Bond gains extend into a third consecutive session — UMBS 5.0 opens at 98.94, up 12 ticks from yesterday's close; 10yr Treasury yield slips to 4.336%; 30yr conventional rate holds at 6.44%
Bonds notched a third straight overnight gain. UMBS 5.0 opened at 98.94, adding 12 ticks on top of Wednesday's 52-tick surge. The 10-year Treasury yield pulled to 4.336%, shedding another 1.1 basis points from yesterday's close of 4.347%. The 30-year conventional rate holds at 6.44% — unchanged from where lenders ended Wednesday's session. The catalyst is the same one that's been driving the past two days: continuing reports of progress toward a Middle East ceasefire. Geopolitical optimism has kept oil prices lower, which softens inflation expectations and sustains demand for Treasuries and agency MBS.
Three consecutive sessions of bond strength is notable, but the character of today's move is different from Wednesday's. Yesterday's rally was a 52-tick gap — a sharp repricing on fresh news. This morning's 12 ticks are an extension, not a new leg. Markets have largely priced in the geopolitical improvement; each additional tick now requires either a confirmed deal or a new catalyst. The larger event arrives this afternoon: the FOMC statement, with Chair Powell's press conference to follow.
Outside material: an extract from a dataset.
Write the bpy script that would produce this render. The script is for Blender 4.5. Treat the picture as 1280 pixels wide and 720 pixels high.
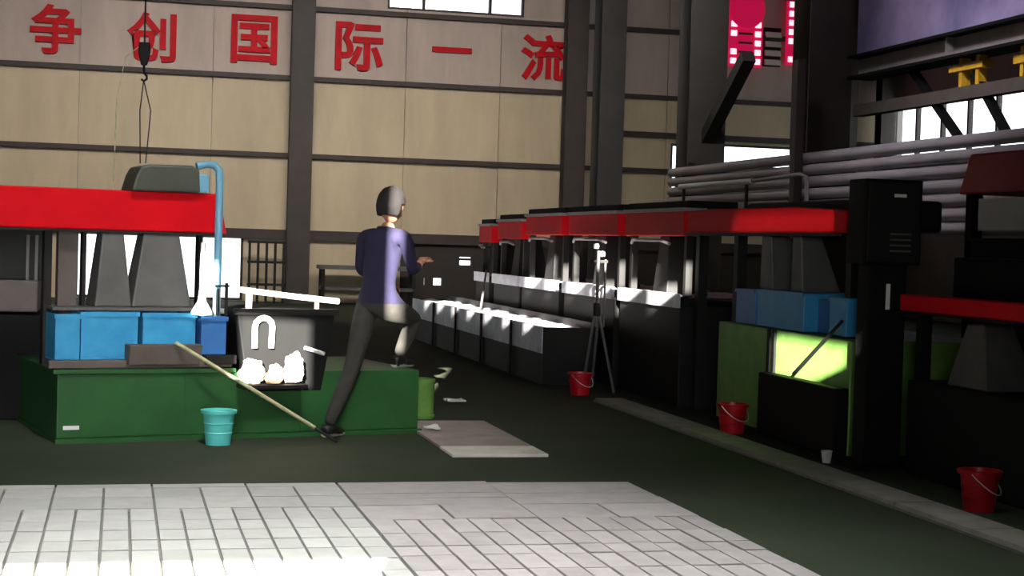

Markets are priced for no rate change, but the statement language around inflation trajectory and labor market conditions will determine whether this morning's gains hold. With Core PCE at 3.2% and ADP showing 109,000 private jobs added in April, the Fed has sufficient data justifying patience — and a hawkish-leaning statement could push yields back up through the afternoon.
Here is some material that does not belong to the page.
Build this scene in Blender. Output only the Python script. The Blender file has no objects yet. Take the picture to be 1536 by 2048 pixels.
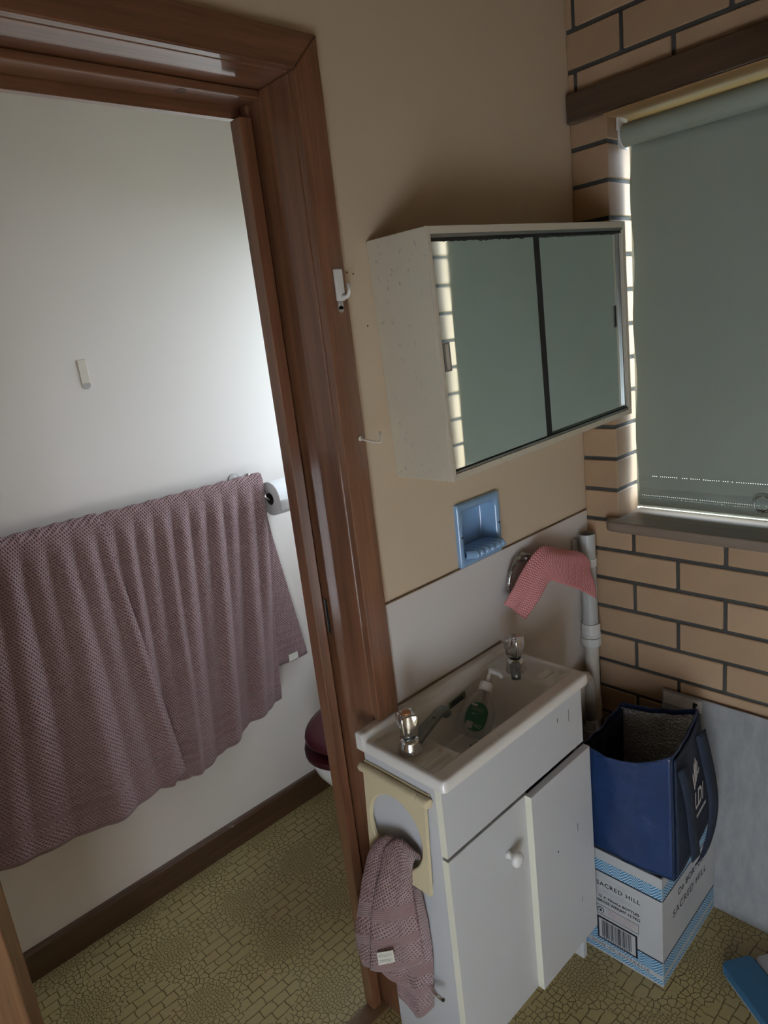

At 6.44%, the 30-year rate is 10 basis points off last week's highs and at its best level since early April. Two full sessions of gains have moved through most lenders' rate sheets; borrowers who quoted earlier this week are working with numbers that no longer reflect the market. If the FOMC statement is neutral — a hold with no strong signal in either direction — today's rate likely represents the week's floor. A statement that acknowledges tariff-driven uncertainty in the growth outlook could tilt dovish and push rates toward 6.35–6.40%. The downside risk is symmetric: any hawkish turn in the statement language, or a reversal in the Middle East headlines that drove this rally, could pull yields sharply higher through the afternoon session.
The Federal Reserve announces its rate decision today, with the statement expected around 2:00 PM ET and Powell's press conference at 2:30 PM. No change to the federal funds rate is expected. The market-moving element will be the policy language — specifically how the Committee describes the balance between inflation risk and growth risk. Any acknowledgment of tariff-driven economic headwinds could extend the bond bid into the afternoon. A statement emphasizing sticky inflation and labor market resilience would likely pressure rates higher before the close.